Harry G. Frankfurt's On Bullshit is itself one fine example of bullshit. Normally regarding critical reviews of books, I follow the maxims of "don't shit where you eat" and "people in glass houses shouldn't throw stones." But, I'll make an exception for this.
I'm stunned as to how this book could have rated nearly 40% 5 star reviews on Amazon thus far and be permanently camped in the top 100 (roughly top 50 as I type this). The only explanation for that has to be the "emperor's new clothes" in action. If Frankfurt is indeed a great of moral philosophy, the 5 star reviews must consist of confused but loyal subjects afraid to voice their real opinions.
An optional explanation could be the equivalent of a "lifetime achievement award." If Frankfurt, a professor emeritus at Princeton has written great works in the past that haven't received popular mass acclaim, he's being given his Oscar for lifetime achievement after he's past his prime, for a work that doesn't deserve it.
This last explanation can't explain the reviews (except possibly for a tie in back to emperor's new clothes) but it is my best guess as to why the book is bullshit. Frankfurt is not some past his prime fool with a book contract obligating Princeton University Press to publish this, the book itself is a careful and precise exercise in bullshit. He's reveling in the art of producing something that is an example of all of the examples in the book. It's a self-referential joke. I'm convinced this must be the case because in the beginning of the book, the author explains at some length how little actual research he has done "on bullshit" (see pages 3-4). But then near the end of the book, he concludes that "Bullshit is unavoidable whenever circumstances require someone to talk without knowing what he is talking about." It's hard not to conclude from this that the book is a deliberate bullshit joke.
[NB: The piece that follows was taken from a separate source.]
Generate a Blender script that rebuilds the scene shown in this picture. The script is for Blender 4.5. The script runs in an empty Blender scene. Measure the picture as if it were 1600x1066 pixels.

And the joke is on the people giving it 5 star reviews.
The only way the joke could have been better executed would be had it been published on April 1.
I'm sure the publisher and editor must have been in on the joke too. How else can they justify the $10 list price for a book consisting of 67 pages smaller than index cards with a layout leaving each page barely 2/3 full? I'd guess the whole book could have been modest size magazine article. It reads faster than many magazine articles. The publisher must be laughing at the sales on this one.
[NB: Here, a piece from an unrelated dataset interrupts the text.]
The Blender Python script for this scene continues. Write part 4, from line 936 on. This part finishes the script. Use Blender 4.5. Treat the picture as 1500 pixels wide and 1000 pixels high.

So, with that behind me, I'm adding "Your Call Is Important to Us: The Truth About Bullshit" to my reading stack with high hopes.

Nice. I just spent almost 30 minutes in a recent podcast discussion how we got to the ADO.NET V2 book. http://www.aspnetpodcast.com/.
Posted by: Wallym | September 14, 2005 at 08:48 AM
Jim,
Stop hedging and tell us how you really feel.
Posted by: shel Israel | September 22, 2005 at 09:19 PM
Very nice. I thumbed through this at B&N a couple of weeks ago, and thought similar...only in less eloquent, half-formed thoughts!